Transfer Learning

Transfer learning (TL) is a research problem in Machine Learning that focuses on storing knowledge gained while solving one problem and applying it to a different but related problem.

https://www.v7labs.com/blog/transfer-learning-guide

In the context of Computer Vision , it is very easy. Just use someone else’s pre-trained weights for a given model architecture. There are three ways to proceed:

1. Freeze all the layers with the pre-trained weights and just change train the last softmax part of the layer on your own data (when You don’t have a lot of data) $\to$ this is what we do, see example here
2. Freeze some of the layers (You have some data)
3. Don’t freeze any layers, simple use the pre-trained weights as initialization (You have lots of data)

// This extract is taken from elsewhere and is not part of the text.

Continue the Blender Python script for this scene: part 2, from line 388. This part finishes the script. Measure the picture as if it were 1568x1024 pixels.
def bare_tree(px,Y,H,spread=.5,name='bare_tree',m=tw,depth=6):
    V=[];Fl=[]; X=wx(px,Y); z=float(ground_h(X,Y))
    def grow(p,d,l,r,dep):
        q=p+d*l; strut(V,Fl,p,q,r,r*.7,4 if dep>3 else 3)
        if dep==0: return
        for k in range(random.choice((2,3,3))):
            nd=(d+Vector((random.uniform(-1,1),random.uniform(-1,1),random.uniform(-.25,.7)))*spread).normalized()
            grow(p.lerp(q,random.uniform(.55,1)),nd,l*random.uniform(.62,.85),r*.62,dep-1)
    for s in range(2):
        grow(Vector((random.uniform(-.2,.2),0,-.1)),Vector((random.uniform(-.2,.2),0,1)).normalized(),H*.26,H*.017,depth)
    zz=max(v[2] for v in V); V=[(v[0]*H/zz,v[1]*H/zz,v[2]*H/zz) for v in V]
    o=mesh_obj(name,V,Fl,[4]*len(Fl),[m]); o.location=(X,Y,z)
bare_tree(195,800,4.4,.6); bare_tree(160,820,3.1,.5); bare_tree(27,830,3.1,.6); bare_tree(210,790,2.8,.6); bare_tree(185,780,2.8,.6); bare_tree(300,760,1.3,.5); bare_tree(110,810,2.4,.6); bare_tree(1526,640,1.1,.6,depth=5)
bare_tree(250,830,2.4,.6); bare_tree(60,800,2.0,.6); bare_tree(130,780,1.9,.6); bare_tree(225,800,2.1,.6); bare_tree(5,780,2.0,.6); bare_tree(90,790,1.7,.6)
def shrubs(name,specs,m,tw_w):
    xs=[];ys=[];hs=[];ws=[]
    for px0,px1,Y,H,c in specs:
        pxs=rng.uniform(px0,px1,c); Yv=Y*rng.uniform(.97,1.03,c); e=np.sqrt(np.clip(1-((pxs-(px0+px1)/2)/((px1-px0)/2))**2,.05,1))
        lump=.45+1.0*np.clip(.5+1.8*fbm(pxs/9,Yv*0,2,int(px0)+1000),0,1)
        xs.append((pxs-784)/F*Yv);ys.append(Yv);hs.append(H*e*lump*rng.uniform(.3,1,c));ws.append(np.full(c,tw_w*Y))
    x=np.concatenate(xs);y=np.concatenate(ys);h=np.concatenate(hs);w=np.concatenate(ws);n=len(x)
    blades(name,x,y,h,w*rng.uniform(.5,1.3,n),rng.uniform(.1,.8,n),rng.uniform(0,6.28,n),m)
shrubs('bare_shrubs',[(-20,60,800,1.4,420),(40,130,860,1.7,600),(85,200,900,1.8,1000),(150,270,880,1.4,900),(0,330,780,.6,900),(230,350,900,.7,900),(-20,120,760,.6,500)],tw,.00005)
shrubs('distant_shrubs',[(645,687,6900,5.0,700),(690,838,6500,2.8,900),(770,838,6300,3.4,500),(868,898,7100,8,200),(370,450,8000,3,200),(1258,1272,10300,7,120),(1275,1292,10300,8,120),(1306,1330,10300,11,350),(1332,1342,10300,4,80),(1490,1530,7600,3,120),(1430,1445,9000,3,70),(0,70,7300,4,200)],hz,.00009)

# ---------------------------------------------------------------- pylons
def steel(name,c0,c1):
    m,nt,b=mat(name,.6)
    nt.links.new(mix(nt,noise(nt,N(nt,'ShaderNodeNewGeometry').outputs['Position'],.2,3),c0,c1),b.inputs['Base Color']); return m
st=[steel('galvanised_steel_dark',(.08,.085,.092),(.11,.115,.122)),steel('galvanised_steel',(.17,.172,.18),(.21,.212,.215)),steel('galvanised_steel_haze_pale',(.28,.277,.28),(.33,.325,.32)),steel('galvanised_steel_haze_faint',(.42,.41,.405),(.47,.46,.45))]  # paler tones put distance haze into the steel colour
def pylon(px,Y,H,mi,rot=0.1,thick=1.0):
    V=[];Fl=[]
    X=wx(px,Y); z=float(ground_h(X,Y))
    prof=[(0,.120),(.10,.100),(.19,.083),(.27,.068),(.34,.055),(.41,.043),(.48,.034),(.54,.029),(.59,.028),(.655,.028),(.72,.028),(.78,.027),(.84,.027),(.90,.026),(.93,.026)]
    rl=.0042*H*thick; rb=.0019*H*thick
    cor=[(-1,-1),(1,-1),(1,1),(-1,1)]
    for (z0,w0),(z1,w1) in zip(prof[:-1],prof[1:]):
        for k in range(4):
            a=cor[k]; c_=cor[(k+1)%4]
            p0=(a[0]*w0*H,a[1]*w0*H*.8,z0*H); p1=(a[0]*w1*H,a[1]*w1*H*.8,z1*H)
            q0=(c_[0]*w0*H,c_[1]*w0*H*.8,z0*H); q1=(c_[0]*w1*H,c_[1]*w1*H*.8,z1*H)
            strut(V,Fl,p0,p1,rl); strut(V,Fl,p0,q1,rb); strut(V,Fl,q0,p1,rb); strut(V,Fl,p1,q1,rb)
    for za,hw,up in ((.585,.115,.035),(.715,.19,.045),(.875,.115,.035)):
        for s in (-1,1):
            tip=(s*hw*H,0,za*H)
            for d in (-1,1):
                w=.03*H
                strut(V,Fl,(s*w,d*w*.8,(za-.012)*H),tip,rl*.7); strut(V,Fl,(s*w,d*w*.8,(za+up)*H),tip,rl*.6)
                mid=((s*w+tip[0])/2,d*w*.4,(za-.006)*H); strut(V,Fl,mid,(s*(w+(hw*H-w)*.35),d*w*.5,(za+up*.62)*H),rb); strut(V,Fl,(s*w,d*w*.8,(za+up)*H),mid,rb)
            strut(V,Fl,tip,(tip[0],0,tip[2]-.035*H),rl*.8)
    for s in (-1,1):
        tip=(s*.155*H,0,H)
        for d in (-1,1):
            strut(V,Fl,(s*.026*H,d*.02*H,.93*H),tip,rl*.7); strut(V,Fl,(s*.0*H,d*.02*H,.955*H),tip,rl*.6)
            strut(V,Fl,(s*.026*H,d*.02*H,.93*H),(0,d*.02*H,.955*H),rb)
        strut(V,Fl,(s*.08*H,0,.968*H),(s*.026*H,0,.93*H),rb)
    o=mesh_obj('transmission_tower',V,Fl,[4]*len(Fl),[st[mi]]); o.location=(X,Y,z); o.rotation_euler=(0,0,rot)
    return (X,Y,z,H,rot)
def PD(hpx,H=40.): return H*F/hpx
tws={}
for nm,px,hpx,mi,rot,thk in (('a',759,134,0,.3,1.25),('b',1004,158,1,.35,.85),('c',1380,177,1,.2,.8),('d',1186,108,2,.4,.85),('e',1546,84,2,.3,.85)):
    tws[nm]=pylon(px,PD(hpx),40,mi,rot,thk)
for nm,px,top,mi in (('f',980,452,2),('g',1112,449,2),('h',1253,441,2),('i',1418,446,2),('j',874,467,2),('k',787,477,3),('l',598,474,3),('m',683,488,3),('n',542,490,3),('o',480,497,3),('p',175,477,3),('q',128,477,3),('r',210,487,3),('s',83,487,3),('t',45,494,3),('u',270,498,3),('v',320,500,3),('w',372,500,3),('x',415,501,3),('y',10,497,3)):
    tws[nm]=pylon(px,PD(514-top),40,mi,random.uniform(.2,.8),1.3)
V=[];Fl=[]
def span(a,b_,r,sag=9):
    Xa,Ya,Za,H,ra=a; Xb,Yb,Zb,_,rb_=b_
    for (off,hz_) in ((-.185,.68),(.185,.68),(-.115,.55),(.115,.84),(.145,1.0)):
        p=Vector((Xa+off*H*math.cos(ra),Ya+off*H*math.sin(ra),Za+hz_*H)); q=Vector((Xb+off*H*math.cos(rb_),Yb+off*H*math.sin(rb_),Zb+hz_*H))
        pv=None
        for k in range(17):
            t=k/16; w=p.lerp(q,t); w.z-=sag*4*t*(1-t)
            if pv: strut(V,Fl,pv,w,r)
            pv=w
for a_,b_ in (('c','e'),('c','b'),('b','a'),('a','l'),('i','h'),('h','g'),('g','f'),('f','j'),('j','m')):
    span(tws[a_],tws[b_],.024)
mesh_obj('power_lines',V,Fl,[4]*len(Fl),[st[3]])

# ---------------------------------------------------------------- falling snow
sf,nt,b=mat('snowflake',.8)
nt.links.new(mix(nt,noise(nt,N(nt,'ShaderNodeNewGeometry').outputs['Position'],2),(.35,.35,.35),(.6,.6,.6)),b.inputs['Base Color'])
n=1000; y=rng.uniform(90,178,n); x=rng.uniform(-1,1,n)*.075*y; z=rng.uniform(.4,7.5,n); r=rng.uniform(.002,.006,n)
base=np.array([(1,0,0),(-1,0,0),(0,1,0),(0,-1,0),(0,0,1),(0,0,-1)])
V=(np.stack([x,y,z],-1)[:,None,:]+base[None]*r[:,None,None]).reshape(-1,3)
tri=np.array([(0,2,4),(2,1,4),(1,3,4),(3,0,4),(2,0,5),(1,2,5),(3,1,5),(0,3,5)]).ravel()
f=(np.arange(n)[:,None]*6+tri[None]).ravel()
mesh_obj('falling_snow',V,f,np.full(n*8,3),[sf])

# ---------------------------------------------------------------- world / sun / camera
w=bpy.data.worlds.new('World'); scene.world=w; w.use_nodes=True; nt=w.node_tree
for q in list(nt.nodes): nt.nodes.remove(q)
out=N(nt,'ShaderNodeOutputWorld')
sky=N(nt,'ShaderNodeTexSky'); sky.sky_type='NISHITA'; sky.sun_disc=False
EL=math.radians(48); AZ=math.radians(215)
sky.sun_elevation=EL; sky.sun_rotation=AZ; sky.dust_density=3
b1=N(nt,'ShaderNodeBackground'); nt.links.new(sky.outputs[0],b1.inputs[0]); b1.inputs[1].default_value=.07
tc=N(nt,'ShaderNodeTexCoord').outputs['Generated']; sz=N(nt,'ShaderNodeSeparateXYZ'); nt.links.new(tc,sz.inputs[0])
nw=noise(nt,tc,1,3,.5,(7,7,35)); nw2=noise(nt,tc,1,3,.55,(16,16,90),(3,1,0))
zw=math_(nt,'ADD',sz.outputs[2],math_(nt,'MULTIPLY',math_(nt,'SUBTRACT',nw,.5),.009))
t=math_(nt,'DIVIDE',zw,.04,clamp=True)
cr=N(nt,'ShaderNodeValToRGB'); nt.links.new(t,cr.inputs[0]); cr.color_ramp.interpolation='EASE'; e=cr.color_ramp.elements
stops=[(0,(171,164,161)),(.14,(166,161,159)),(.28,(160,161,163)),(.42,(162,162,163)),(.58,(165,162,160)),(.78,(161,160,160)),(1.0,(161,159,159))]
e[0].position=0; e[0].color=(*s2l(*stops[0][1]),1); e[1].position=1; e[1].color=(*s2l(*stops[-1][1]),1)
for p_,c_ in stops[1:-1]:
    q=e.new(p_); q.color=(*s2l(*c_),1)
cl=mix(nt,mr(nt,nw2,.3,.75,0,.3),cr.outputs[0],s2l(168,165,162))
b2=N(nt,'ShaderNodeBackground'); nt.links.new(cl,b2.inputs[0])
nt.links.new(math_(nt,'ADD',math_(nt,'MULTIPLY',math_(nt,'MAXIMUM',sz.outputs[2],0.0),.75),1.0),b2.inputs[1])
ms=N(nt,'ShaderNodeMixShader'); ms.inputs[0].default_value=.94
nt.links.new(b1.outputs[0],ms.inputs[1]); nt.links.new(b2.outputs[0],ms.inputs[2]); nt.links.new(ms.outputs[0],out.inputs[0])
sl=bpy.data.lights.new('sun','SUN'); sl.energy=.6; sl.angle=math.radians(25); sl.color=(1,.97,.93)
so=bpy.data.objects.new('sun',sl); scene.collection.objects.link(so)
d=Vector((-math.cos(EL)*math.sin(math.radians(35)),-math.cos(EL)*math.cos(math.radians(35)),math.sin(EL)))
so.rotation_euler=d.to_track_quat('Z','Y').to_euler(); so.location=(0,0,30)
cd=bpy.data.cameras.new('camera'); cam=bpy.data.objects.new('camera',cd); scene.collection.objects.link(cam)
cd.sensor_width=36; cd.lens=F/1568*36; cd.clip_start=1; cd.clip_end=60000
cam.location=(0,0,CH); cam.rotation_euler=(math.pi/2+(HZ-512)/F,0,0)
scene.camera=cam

Ex: Use a feature extractor that is already trained (such as VGG-16), and simply train your own classification network.

There are 6 simple steps for transfer learning:

1. Obtain pre-trained model
2. Create a base model
3. Freeze layers
4. Add new trainable layers
5. Train the new layers
6. Fine-tune your model

Concepts

• Domain Adaptation

Decision matrix (CS231n Lec 6)

When picking how much to freeze vs finetune, two axes matter: how similar the new dataset is to the pretraining set (e.g. ImageNet), and how much data you have.

	very similar dataset	very different dataset
very little data	Linear classifier on the final feature layer	Try a different pretrained model, or collect more data
quite a lot of data	Finetune all layers	Finetune all layers, or train from scratch

Why the layer hierarchy matters: early conv layers learn generic features (edges, textures — Gabor-like) that transfer to almost any image task. Later layers learn dataset-specific class templates that don’t transfer. So with little data, you reuse all of the pretrained net and only retrain the final FC head.

Workflow (concrete):

1. Train (or download) a model on ImageNet — VGG, ResNet, etc.
2. Replace the final FC layer (1000 classes → C classes), reinit it.
3. Either freeze everything below the new head (small data), or unfreeze and finetune the whole net at a small LR (more data).

Takeaway: if your dataset has fewer than ~1M images, don’t train from scratch — find a large similar dataset, train (or pull a pretrained model) there, then transfer. PyTorch’s model zoo and HuggingFace pytorch-image-models cover most architectures.

Source

CS231n Lec 6 slides 79–87 (feature visualization, transfer workflow, dataset-similarity × data-size matrix, model zoo takeaway).